Modesto sim, pois para preferir manter-se ignorante, ou seja, manter-se na posição de eterno aprendiz, é preciso algo que vemos pouco em nosso atual mercado de trabalho: manter o ego em seu lugar. Einstein, talvez o maior gênio que a atual história humana já presenciou, praticava e disseminava essa ideia: “Quanto maior o conhecimento, menor o ego”. É como se admitir sua ignorância motivasse o ser a buscar desesperadamente conhecimento e a entender, conforme adquire conhecimentos, que há muito mais a obter, muito mais do que ele pode comportar. O conhecimento é infinito, mas nossa capacidade e tempo para dominá-lo é, naturalmente, finita. Para alguém que compreende sua pequena e impotente condição faria sentido demonstrar arrogância?

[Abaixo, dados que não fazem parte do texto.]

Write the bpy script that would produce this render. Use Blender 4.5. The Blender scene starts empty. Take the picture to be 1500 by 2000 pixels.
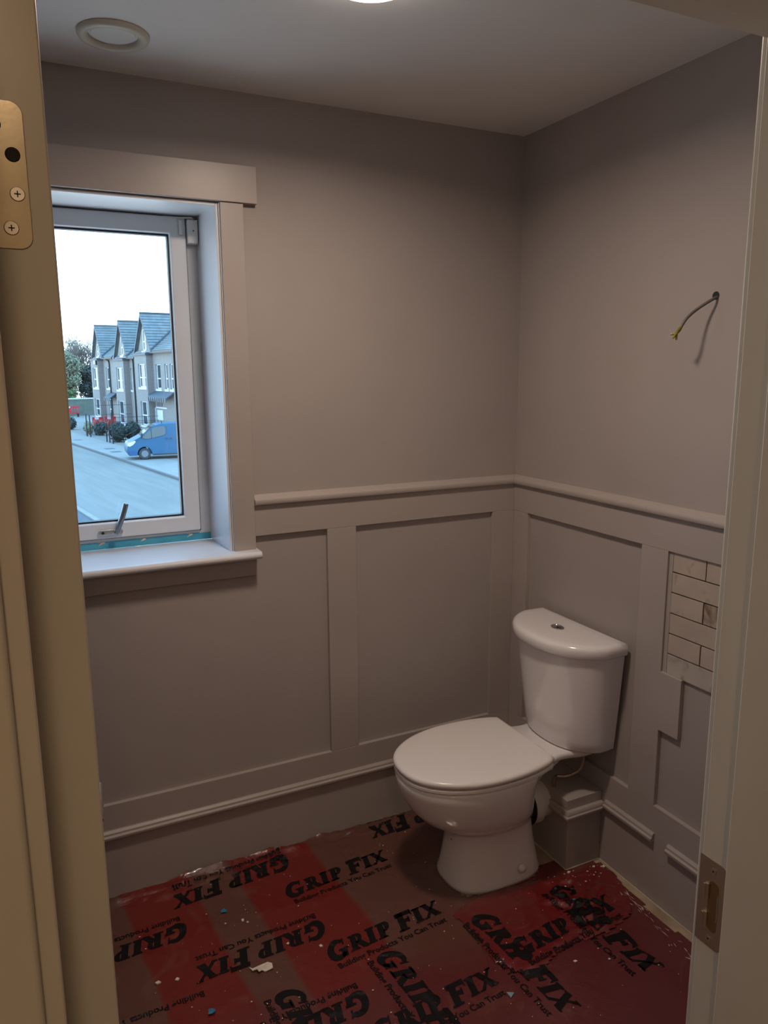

Sócrates, o autor da frase mais famosa da Filosofia, “Só sei que nada sei”, também parecia entender muito bem o valor da modéstia e de se manter “ignorante”. A ignorância era, para ele, o que deveria ser hoje para nós: o mais valioso terreno, único sobre o qual podemos construir um conhecimento autêntico. Mas como buscamos, na prática, esse conhecimento autêntico? Como nos libertamos de nosso pseudoconhecimento? Antes de tudo, precisamos nos esvaziar de nós mesmos, afinal, quem está cheio de si não tem como receber mais nada. Não há lugar para a crítica, para a dúvida, para acumular conhecimento real e útil. Toda a crítica é construtiva, se você derruba, a partir dela, alguma velha crença que guardava e a deixa ajudá-lo a se (re)construir. Duvidar também é fundamental, como podemos desenvolver maneiras mais eficazes e eficientes de fazer algo se alimentamos uma certeza de que os anos de experiência que temos numa atividade já foram suficientes para desenvolvê-la ao máximo? Buscar de fato o conhecimento é, como fazia Sócrates, questionar os supostos sábios sem se considerar sábio, manter-se despretensioso. Pois a partir do momento que saímos dessa posição despretensiosa, somos surpreendidos pela vaidade de acreditar que já conquistamos bastante, e pior, que tudo o que já conquistamos é irrefutável. 
Mark Twain, que nos ajudou a iniciar essa reflexão, tem outra brilhante máxima sobre o assunto: “Nunca discuta com um ignorante. Ele te rebaixará até o nível dele e te vencerá por experiência”, mas só agora compreendo exatamente o que ele quis dizer. Debater com alguém que não tem consciência de sua ignorância pode ser inútil, pois um indivíduo assim tem tanta certeza de que seu pseudoconhecimento é real que estará míope e irredutível a qualquer argumento que ponha em xeque sua limitada visão. Afinal, ninguém busca aquilo que acredita já possuir, não é mesmo? Trabalhe para que uma discussão com você sempre valha a pena!